Asian family donates $5 million to Black students in honor of family who helped them
By Bryan Ke
A Chinese American family is giving back to the Black community by donating to San Diego State University’s Black Resource Center (BRC) in honor of a family who helped their parents have a home when no one else would in the late 1930s.
Struggle for a home: Racially restrictive covenants, a form of socially enforced contractual agreement, barred Asian, Black, Hispanic and Jewish people from renting or purchasing homes or plots of land. They started in the early 1900s and became rampant across the country between the 1920s and 1950s. At the time, realtors argued that racial diversity in neighborhoods lowered property values.
Help from the Thompsons: Lloyd Dong Sr. and his wife Margaret, who moved to Coronado, California, in 1938, had nowhere to live due to the restrictions. However, a Black couple, Emma and Gus Thompson, stepped up and rented one of their properties, according to the Coronado Times. Born into slavery in Kentucky, Gus settled in Coronado in 1886. He built his properties in 1895, years before the city started practicing the covenants.

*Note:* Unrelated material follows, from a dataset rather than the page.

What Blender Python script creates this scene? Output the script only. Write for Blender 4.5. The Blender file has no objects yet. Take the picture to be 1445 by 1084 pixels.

Making the purchase: Later on, the Thompsons offered the Dongs the option to purchase their house, seeing it was the only way the family could stay in Coronado amid the practice that favored white buyers and renters. In 1947, they purchased the house and acquired its adjacent livery stable, which they later turned into an eight-unit apartment complex. The combined properties are now estimated by the family to be worth $8 million.
Giving back: Lloyd Dong Jr., 82, and Ron Dong, 87, the last remaining Dong children, announced on Feb. 8 that they will sell their Coronado properties and donate their portion of the sale – $5 million – to the BRC. According to SDSU, the center will be renamed to honor the Thompsons using the Dongs’ donation.
“When you look at all the things that Gus Thompson did, he did a lot of things for a lot of other people, things that they might otherwise could never have done themselves,” Ron Dong said. “We wanted to do something to repay him, to give back.”
Reactions: Monica Montgomery Steppe, a member of the San Diego County Board of Supervisors, acknowledged the Dongs’ generous donation. She said the family has given her hope that there are still people who “remember who they are, where they came from, and want to do the right thing, and that is no small feat in this world where money is king,” as per the Coronado Times.
Meanwhile, SDSU Associate Vice President for Campus Community Affairs Tonika Green said the Dongs will change lives with their gift. “This is bigger than what we imagined, this helps us think bigger, impact more lives and witness dreams come true right before our eyes,” she said.